34 300 Nota over de toestand van ’s Rijks Financiën

Nr. 69 BRIEF VAN DE MINISTER VAN FINANCIËN

Aan de Voorzitter van de Tweede Kamer der Staten-Generaal

Den Haag, 14 december 2015

Tijdens de Regeling van werkzaamheden van 3 december 2015 heeft het lid Van Tongeren verzocht om verduidelijking rondom de dekking op de begrotingen van Veiligheid en Justitie, Buitenlandse Handel en Ontwikkelingssamenwerking en Onderwijs, Cultuur en Wetenschap met middelen uit andere begrotingen (Handelingen II 2015/16, nr. 33). U vraagt daarbij aandacht voor het budgetrecht van de Tweede Kamer.

In deze brief licht ik toe op welke wijze ik uw Kamer heb geïnformeerd en nog zal informeren. Ik ben van mening dat daarmee het budgetrecht van uw Kamer voldoende is geborgd.

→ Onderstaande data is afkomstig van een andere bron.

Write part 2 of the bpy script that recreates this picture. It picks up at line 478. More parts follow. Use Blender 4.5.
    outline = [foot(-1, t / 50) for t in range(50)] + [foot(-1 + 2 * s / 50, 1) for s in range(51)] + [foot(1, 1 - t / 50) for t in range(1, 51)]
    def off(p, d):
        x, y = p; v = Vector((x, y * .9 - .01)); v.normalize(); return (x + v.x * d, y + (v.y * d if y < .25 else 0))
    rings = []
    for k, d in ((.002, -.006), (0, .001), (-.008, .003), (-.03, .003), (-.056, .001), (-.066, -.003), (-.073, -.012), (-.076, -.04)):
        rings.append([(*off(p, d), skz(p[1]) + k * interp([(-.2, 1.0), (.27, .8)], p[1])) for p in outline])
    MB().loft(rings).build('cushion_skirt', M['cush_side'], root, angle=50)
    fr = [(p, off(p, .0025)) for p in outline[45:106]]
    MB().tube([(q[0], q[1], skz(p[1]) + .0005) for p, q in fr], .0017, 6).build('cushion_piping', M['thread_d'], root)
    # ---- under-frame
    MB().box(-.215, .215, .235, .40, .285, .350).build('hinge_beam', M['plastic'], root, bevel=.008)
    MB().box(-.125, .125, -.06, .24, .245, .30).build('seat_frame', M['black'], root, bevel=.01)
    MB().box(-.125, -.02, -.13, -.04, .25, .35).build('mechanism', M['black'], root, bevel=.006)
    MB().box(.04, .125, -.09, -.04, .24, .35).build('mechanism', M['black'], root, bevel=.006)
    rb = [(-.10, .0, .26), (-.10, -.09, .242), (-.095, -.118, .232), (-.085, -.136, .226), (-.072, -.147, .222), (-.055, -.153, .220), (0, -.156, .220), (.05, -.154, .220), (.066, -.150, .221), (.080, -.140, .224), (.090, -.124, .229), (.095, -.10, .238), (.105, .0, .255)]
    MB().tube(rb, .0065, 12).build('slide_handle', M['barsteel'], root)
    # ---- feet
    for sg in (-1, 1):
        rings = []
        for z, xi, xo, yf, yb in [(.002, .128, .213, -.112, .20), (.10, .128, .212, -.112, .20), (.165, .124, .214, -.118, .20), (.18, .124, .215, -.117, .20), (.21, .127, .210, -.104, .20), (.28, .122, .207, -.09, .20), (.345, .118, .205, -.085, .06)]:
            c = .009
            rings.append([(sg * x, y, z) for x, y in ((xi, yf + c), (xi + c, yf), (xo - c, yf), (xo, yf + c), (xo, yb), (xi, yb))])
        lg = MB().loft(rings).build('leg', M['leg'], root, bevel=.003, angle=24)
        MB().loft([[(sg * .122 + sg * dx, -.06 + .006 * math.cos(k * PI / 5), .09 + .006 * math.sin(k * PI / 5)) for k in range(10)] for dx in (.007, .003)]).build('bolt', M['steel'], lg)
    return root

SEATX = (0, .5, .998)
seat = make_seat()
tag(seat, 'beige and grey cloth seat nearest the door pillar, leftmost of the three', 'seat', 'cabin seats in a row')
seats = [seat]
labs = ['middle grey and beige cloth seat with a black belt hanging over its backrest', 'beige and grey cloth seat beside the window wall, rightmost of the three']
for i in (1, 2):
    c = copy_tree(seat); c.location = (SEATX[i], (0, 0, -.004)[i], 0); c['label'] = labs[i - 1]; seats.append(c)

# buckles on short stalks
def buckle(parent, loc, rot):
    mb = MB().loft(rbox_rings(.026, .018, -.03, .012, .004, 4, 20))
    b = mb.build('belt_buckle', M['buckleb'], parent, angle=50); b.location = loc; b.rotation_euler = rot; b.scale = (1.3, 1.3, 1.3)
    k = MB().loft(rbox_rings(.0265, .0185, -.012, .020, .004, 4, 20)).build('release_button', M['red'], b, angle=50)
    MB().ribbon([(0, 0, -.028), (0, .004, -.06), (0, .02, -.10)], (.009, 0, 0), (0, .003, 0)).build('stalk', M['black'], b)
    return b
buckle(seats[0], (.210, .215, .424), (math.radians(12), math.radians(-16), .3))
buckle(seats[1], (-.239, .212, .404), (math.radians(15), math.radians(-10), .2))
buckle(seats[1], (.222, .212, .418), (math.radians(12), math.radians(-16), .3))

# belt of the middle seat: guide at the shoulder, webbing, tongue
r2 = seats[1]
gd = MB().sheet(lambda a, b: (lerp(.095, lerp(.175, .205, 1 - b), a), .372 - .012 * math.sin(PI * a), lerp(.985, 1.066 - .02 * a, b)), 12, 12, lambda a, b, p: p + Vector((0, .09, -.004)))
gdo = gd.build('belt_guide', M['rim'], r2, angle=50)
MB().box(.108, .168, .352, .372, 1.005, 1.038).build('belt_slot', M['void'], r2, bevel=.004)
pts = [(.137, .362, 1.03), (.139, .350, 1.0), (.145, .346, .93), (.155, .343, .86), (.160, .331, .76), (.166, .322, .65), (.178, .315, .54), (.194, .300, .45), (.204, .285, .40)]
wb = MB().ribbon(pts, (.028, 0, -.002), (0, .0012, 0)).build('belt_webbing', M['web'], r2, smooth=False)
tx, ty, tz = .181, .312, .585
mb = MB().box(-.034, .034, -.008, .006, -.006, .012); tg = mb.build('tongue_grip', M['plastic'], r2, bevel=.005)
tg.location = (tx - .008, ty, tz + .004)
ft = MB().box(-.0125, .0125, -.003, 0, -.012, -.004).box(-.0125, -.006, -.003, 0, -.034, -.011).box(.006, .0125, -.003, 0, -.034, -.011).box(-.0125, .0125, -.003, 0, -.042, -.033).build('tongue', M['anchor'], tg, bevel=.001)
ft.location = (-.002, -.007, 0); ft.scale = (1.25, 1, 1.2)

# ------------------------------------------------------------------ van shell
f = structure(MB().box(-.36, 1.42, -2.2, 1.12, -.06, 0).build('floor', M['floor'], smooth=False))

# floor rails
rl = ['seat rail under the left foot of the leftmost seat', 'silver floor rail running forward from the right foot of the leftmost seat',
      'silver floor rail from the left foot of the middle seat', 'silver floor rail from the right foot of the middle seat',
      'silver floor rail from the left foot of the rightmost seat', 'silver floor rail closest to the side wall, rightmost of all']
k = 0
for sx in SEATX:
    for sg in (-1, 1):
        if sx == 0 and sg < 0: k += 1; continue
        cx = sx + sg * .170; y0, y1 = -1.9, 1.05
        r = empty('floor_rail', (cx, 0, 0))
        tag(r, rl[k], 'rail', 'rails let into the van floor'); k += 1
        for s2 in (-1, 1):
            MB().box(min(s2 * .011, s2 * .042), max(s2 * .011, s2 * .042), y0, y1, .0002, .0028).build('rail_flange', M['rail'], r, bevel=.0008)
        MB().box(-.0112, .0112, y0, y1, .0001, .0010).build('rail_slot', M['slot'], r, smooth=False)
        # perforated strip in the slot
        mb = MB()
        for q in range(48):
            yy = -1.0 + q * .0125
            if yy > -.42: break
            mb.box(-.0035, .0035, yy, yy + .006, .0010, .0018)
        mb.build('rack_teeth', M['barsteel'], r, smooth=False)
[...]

Bij de Najaarsnota worden wijzigingen op de begroting van het lopende jaar doorgevoerd en aan u gemeld. Dat betekent dat bij deze Najaarsnota de asielraming voor 2015 wordt aangepast inclusief bijbehorende dekking. Op uw verzoek heeft het kabinet bij Najaarsnota ook een doorkijk gegeven naar 2016. De budgettaire wijzigingen die plaats zullen vinden als gevolg van deze ramingsbijstelling op de begroting van 2016 worden bij Voorjaarsnota en 1e suppletoire begrotingswet aan uw Kamer voorgelegd. Hierdoor wordt gewaarborgd dat de regering geen uitgaven doet zonder voorafgaande instemming van het parlement.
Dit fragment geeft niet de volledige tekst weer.